The Hong Kong Monetary Authority (HKMA) intervened in the foreign exchange market over the past week to rein in the local dollar, spending a total of HK$129.4 billion to buy the equivalent US$16.7 billion worth of US currency amid an influx of capital.
Hong Kong has pegged its currency at HK$7.80 per dollar since October 1983 under the Linked Exchange Rate System, and allowed it to swing between HK$7.75 and HK$7.85 since 2005. It commits to sell Hong Kong dollars at the strong-side of the trading band, and to buy at the weak-side of the band.
Here’s why this is good for homebuyers and the broader economy in general.
How can the interbank rates drop in the coming days?
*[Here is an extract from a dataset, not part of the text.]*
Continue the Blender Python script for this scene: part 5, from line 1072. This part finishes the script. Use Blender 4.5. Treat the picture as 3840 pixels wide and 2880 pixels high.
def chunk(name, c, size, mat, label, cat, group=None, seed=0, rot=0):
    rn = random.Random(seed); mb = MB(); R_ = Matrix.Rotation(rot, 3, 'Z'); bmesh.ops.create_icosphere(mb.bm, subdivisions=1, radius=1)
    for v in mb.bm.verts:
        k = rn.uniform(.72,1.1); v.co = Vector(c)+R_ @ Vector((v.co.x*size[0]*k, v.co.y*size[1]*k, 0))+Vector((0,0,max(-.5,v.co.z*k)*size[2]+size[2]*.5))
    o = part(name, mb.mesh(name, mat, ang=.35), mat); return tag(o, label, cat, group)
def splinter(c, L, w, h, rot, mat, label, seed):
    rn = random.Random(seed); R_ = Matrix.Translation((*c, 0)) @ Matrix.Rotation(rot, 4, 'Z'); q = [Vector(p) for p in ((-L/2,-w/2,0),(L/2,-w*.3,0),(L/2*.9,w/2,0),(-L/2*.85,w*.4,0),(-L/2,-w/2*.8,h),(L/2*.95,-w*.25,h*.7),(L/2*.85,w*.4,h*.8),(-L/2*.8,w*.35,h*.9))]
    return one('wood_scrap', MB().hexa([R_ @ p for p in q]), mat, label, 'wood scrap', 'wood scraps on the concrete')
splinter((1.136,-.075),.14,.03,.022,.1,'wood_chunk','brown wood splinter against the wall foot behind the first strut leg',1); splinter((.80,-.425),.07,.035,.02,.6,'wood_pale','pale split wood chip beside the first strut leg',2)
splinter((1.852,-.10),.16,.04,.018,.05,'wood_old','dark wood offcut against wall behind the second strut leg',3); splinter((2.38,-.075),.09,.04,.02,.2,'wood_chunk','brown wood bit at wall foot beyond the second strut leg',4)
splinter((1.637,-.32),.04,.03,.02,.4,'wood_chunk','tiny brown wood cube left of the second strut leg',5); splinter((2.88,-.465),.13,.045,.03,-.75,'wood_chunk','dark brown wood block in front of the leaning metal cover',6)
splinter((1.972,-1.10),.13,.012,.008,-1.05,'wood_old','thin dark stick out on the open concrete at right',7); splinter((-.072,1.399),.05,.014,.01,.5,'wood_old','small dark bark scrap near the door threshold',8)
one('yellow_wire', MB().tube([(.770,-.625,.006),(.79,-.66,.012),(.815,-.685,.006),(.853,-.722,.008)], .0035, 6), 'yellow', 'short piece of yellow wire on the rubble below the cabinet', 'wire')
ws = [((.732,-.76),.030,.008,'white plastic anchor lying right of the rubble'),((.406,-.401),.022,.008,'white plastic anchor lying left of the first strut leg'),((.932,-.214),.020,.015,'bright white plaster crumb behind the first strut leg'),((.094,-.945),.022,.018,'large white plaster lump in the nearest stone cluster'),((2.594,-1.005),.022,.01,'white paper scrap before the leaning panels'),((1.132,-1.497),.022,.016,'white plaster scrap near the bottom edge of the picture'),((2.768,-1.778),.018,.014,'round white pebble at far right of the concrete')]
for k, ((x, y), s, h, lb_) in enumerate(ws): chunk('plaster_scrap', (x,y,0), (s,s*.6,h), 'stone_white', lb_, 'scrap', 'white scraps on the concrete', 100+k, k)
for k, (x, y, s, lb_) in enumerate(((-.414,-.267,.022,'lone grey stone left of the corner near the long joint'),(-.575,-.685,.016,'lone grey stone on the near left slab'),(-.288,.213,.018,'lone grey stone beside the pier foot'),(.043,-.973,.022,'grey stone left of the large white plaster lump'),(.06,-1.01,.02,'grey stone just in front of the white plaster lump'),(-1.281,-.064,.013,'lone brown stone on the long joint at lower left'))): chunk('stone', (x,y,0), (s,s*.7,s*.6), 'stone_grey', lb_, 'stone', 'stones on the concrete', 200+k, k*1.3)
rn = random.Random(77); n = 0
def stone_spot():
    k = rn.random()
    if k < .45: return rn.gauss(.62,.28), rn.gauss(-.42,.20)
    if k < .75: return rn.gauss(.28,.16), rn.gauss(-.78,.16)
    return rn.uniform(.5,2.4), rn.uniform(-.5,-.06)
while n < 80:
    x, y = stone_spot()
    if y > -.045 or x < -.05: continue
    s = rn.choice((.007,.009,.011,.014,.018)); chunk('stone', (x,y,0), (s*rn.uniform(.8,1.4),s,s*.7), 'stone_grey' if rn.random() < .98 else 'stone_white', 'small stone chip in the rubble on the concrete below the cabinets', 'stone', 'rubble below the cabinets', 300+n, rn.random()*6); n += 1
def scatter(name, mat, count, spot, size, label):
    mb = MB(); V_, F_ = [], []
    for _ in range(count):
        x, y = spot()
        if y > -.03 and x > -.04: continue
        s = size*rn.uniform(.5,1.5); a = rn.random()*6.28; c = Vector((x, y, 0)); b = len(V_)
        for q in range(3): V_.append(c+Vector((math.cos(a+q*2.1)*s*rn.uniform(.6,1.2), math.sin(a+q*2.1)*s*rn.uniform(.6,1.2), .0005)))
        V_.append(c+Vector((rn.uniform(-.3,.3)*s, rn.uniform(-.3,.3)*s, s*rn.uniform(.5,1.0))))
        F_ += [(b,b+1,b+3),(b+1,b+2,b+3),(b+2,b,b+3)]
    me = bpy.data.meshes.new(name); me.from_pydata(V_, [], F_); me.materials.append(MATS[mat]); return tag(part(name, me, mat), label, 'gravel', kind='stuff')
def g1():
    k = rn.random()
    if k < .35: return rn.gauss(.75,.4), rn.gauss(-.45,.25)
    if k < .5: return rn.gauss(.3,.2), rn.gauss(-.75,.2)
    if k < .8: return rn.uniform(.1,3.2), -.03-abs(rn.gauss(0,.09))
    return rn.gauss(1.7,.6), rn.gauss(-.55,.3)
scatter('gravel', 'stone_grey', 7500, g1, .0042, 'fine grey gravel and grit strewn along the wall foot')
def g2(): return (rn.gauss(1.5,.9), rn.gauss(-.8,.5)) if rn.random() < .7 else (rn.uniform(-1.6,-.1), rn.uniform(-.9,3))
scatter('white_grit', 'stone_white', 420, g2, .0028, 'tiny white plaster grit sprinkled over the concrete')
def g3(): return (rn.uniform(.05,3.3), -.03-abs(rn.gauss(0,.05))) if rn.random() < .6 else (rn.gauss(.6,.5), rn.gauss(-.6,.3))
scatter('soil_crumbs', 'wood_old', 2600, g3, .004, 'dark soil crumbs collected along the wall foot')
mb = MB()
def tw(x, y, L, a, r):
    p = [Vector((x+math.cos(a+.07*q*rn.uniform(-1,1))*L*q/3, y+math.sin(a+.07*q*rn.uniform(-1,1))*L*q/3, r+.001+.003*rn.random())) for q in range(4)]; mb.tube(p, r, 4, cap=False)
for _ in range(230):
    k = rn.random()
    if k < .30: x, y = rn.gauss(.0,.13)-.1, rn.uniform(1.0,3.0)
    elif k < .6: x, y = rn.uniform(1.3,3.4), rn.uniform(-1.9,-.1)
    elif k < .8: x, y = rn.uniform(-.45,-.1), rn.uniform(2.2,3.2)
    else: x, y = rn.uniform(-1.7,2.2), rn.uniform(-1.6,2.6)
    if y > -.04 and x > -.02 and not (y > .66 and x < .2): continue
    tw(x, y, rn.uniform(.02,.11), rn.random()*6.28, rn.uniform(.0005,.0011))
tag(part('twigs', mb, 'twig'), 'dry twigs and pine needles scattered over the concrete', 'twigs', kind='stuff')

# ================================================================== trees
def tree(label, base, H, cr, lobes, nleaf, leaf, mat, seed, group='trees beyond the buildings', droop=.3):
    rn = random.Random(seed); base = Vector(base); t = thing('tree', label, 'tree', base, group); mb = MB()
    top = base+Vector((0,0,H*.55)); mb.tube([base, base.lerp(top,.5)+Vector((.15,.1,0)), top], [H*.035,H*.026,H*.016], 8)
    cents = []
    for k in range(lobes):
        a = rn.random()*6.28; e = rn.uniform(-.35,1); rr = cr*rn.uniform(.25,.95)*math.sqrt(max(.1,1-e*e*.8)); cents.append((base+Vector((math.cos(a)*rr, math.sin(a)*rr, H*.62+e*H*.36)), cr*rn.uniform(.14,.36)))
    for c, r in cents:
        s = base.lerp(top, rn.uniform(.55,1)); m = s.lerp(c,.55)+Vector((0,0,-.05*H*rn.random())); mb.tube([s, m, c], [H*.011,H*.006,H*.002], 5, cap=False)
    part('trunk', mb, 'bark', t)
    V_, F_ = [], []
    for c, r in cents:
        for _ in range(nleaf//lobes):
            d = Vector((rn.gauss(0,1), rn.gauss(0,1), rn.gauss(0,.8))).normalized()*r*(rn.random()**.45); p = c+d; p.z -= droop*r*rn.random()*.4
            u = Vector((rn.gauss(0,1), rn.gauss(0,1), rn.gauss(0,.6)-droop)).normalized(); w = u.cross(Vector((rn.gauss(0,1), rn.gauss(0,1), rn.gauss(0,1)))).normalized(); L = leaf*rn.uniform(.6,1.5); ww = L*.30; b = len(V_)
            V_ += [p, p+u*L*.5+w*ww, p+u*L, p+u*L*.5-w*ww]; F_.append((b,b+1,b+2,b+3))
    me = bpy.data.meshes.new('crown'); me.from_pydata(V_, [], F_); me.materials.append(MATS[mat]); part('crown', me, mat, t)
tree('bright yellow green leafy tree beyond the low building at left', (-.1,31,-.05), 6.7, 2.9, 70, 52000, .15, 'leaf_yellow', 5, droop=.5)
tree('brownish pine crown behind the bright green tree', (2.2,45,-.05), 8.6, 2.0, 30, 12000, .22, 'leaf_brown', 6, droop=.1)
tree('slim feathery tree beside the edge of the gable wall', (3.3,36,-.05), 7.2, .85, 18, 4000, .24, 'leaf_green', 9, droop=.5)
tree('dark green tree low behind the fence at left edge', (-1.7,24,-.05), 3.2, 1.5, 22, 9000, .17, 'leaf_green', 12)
The four market interventions would raise the HKMA’s aggregated balance – a component of the monetary base – to HK$174.1 billion or almost four times the level before last Friday.
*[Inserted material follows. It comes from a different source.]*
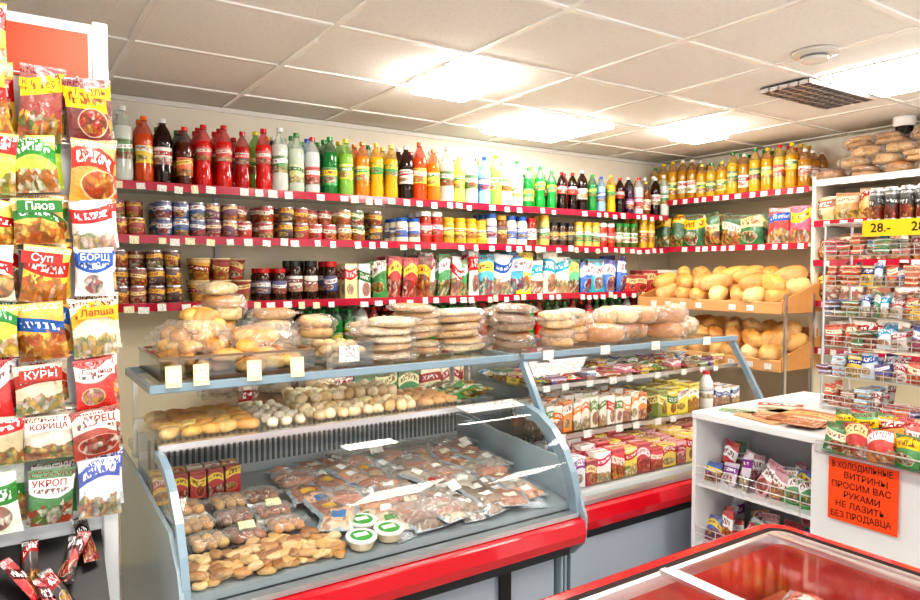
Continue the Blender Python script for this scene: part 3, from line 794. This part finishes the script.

“The increased liquidity in the banking system will drive interbank rates lower and reduce the burden on mortgage borrowers or corporate borrowers who priced their loans against Hibor,” HKMA Chief Executive Eddie Yue Wai-man said, referring to Hong Kong interbank offered rates. “This will benefit the economy and businesses as a whole.”
The ratio of new mortgage loans priced with reference to Hibor stood at 91.3 per cent in December 2024, according to HKMA statistics.